Task to carry out:
Exactly repeat the material, dropping every picture from the copy.

Information supplied:
□ □ □
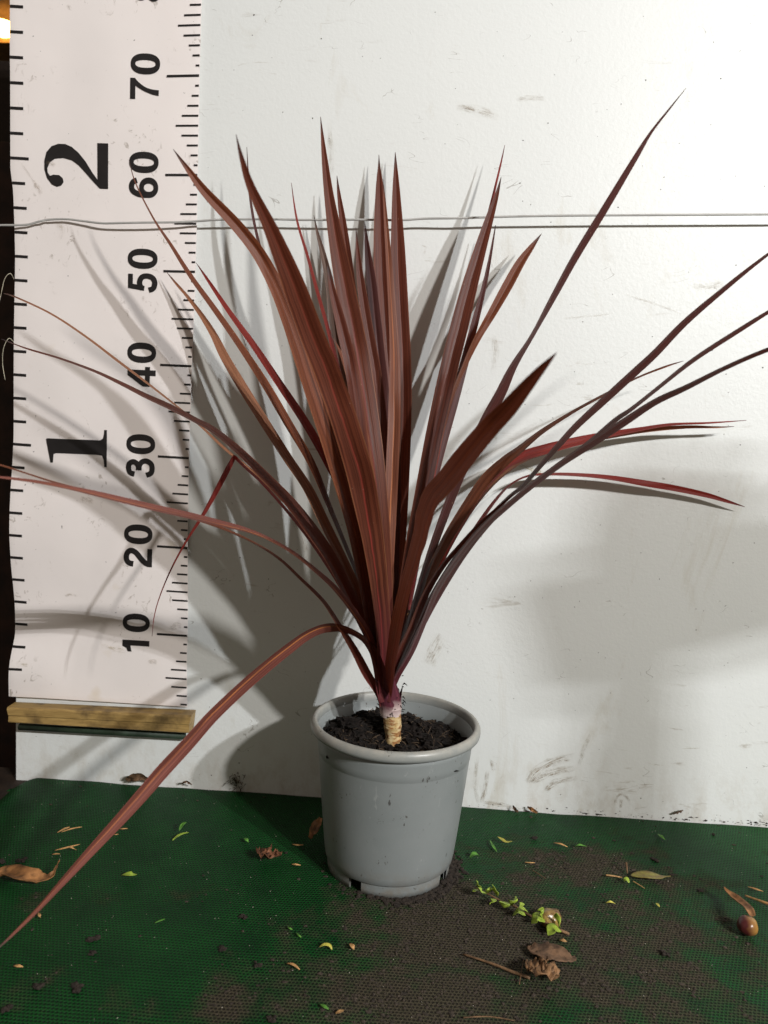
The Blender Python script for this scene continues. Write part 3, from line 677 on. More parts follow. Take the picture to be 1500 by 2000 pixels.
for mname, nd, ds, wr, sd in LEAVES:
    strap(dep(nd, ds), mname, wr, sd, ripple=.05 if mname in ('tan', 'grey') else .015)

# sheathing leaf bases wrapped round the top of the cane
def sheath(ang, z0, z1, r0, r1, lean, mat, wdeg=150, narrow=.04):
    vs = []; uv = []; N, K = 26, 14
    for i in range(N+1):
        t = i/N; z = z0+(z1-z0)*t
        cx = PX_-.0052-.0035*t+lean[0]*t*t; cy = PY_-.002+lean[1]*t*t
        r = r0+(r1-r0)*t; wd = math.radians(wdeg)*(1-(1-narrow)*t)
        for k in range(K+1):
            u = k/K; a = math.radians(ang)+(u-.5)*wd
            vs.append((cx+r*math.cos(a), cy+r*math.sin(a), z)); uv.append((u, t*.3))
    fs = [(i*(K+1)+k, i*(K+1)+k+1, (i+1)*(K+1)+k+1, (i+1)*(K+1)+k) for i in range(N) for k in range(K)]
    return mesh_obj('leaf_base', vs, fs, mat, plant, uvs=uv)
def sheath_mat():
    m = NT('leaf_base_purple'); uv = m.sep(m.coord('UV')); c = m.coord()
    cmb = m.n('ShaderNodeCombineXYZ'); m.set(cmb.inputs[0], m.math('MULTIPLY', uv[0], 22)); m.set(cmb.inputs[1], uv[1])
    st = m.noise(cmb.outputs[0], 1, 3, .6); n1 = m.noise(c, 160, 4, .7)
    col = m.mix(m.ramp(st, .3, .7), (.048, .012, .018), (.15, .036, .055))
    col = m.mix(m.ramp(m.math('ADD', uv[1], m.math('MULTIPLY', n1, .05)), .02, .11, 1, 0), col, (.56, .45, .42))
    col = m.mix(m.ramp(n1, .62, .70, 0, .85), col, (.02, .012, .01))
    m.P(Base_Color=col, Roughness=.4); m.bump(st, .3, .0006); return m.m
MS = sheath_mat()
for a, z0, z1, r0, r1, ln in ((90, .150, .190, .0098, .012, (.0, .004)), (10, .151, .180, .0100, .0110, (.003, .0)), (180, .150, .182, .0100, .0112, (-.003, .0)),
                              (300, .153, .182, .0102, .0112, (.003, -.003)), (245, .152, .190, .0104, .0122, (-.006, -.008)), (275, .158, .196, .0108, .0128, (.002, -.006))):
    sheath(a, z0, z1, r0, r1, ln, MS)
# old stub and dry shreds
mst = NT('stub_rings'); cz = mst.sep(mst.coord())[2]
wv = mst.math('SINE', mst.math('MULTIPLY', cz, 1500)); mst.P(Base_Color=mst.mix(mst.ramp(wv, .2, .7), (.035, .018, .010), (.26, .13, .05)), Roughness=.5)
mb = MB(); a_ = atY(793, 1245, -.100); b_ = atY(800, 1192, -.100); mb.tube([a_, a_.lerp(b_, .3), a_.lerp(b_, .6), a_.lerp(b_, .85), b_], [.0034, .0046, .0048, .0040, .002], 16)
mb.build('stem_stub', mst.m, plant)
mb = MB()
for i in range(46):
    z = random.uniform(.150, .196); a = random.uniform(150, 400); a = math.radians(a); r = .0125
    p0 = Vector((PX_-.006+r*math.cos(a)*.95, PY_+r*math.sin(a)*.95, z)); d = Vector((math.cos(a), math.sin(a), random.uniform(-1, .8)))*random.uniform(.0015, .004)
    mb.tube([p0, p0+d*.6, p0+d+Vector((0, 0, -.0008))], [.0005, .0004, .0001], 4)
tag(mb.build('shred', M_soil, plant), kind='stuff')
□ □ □
Result of this exercise:
The Blender Python script for this scene continues. Write part 3, from line 677 on. More parts follow. Take the picture to be 1500 by 2000 pixels.
for mname, nd, ds, wr, sd in LEAVES:
    strap(dep(nd, ds), mname, wr, sd, ripple=.05 if mname in ('tan', 'grey') else .015)

# sheathing leaf bases wrapped round the top of the cane
def sheath(ang, z0, z1, r0, r1, lean, mat, wdeg=150, narrow=.04):
    vs = []; uv = []; N, K = 26, 14
    for i in range(N+1):
        t = i/N; z = z0+(z1-z0)*t
        cx = PX_-.0052-.0035*t+lean[0]*t*t; cy = PY_-.002+lean[1]*t*t
        r = r0+(r1-r0)*t; wd = math.radians(wdeg)*(1-(1-narrow)*t)
        for k in range(K+1):
            u = k/K; a = math.radians(ang)+(u-.5)*wd
            vs.append((cx+r*math.cos(a), cy+r*math.sin(a), z)); uv.append((u, t*.3))
    fs = [(i*(K+1)+k, i*(K+1)+k+1, (i+1)*(K+1)+k+1, (i+1)*(K+1)+k) for i in range(N) for k in range(K)]
    return mesh_obj('leaf_base', vs, fs, mat, plant, uvs=uv)
def sheath_mat():
    m = NT('leaf_base_purple'); uv = m.sep(m.coord('UV')); c = m.coord()
    cmb = m.n('ShaderNodeCombineXYZ'); m.set(cmb.inputs[0], m.math('MULTIPLY', uv[0], 22)); m.set(cmb.inputs[1], uv[1])
    st = m.noise(cmb.outputs[0], 1, 3, .6); n1 = m.noise(c, 160, 4, .7)
    col = m.mix(m.ramp(st, .3, .7), (.048, .012, .018), (.15, .036, .055))
    col = m.mix(m.ramp(m.math('ADD', uv[1], m.math('MULTIPLY', n1, .05)), .02, .11, 1, 0), col, (.56, .45, .42))
    col = m.mix(m.ramp(n1, .62, .70, 0, .85), col, (.02, .012, .01))
    m.P(Base_Color=col, Roughness=.4); m.bump(st, .3, .0006); return m.m
MS = sheath_mat()
for a, z0, z1, r0, r1, ln in ((90, .150, .190, .0098, .012, (.0, .004)), (10, .151, .180, .0100, .0110, (.003, .0)), (180, .150, .182, .0100, .0112, (-.003, .0)),
                              (300, .153, .182, .0102, .0112, (.003, -.003)), (245, .152, .190, .0104, .0122, (-.006, -.008)), (275, .158, .196, .0108, .0128, (.002, -.006))):
    sheath(a, z0, z1, r0, r1, ln, MS)
# old stub and dry shreds
mst = NT('stub_rings'); cz = mst.sep(mst.coord())[2]
wv = mst.math('SINE', mst.math('MULTIPLY', cz, 1500)); mst.P(Base_Color=mst.mix(mst.ramp(wv, .2, .7), (.035, .018, .010), (.26, .13, .05)), Roughness=.5)
mb = MB(); a_ = atY(793, 1245, -.100); b_ = atY(800, 1192, -.100); mb.tube([a_, a_.lerp(b_, .3), a_.lerp(b_, .6), a_.lerp(b_, .85), b_], [.0034, .0046, .0048, .0040, .002], 16)
mb.build('stem_stub', mst.m, plant)
mb = MB()
for i in range(46):
    z = random.uniform(.150, .196); a = random.uniform(150, 400); a = math.radians(a); r = .0125
    p0 = Vector((PX_-.006+r*math.cos(a)*.95, PY_+r*math.sin(a)*.95, z)); d = Vector((math.cos(a), math.sin(a), random.uniform(-1, .8)))*random.uniform(.0015, .004)
    mb.tube([p0, p0+d*.6, p0+d+Vector((0, 0, -.0008))], [.0005, .0004, .0001], 4)
tag(mb.build('shred', M_soil, plant), kind='stuff')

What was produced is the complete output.